Exterior view of Aman New York

Yet what is the signature touch that links all of Gathy’s hotels? There are the reflecting pools and water features, the big bathrooms and the ample spaces that endow each hotel with a meditative feel. And then there is this perceived sense of Asianness – a quality that Gathy questions. “You think you have the feeling that my hotels are Asian, but they are not!” he exclaims. “I have been influenced by the 40 years I have spent in Asia and so unconsciously I refer to things that I feel and see every day. The characteristics of Asia are that things are peaceful, normally horizontal, indirect lighting and space – volumes and design in Asia are layered.”
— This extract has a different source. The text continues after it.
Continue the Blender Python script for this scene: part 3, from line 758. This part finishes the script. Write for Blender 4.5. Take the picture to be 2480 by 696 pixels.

Aman Sveti Stefan, Montenegro

In Asia, Gathy says, spaces have various layers of elements whether they be rooms or furniture. “It allows you to go from one space to another without actually realising it and that is Asian – that feeling of layered interiors and architecture,” he says. “Linked to this is my incorporation of water because it has this feeling of peacefulness.” From Amanoi in Vietnam to Cheval Blanc Randheli in the Maldives – water features define the structure of the hotel. They offer a sense of calm and contemplation as well as define the perspective and proportion of each place. “These are all qualities of my work but they don’t make my hotels Asia – just look at the Aman in Venice – there is nothing Asian about it! It is Italian!” says Gathy. “It’s Italian Renaissance with 15th and 16th-century paintings and Italian design pieces, but still people think it is Asian. Why? Because of the layering that I give to each space. The way we have laid the furniture, the way we have made each space peaceful and the way we have not challenged the beauty of the original palace.”

Cheval Blanc

A bathroom at Cheval Blanc Randheli, Maldives

Thus, key to Gathy’s iconic design is this sense of serenity that one experiences. And it is a serenity that is married to the local visual culture. Gathy clearly doesn’t rob his spaces from their previous history or artistic heritage – he gracefully layers them like a palimpsest. And this philosophy, and way of working, is akin to his beliefs on luxury. “Today when people travel they are looking for something else,” he says. “It’s about being in a place that does good for your soul. If your hotel is not comfortable then you will crumble. It must give you an experience of peace. Then there is excitement. A hotel must make you excited. Every single element in a hotel must work in harmonious unison and that’s luxury.”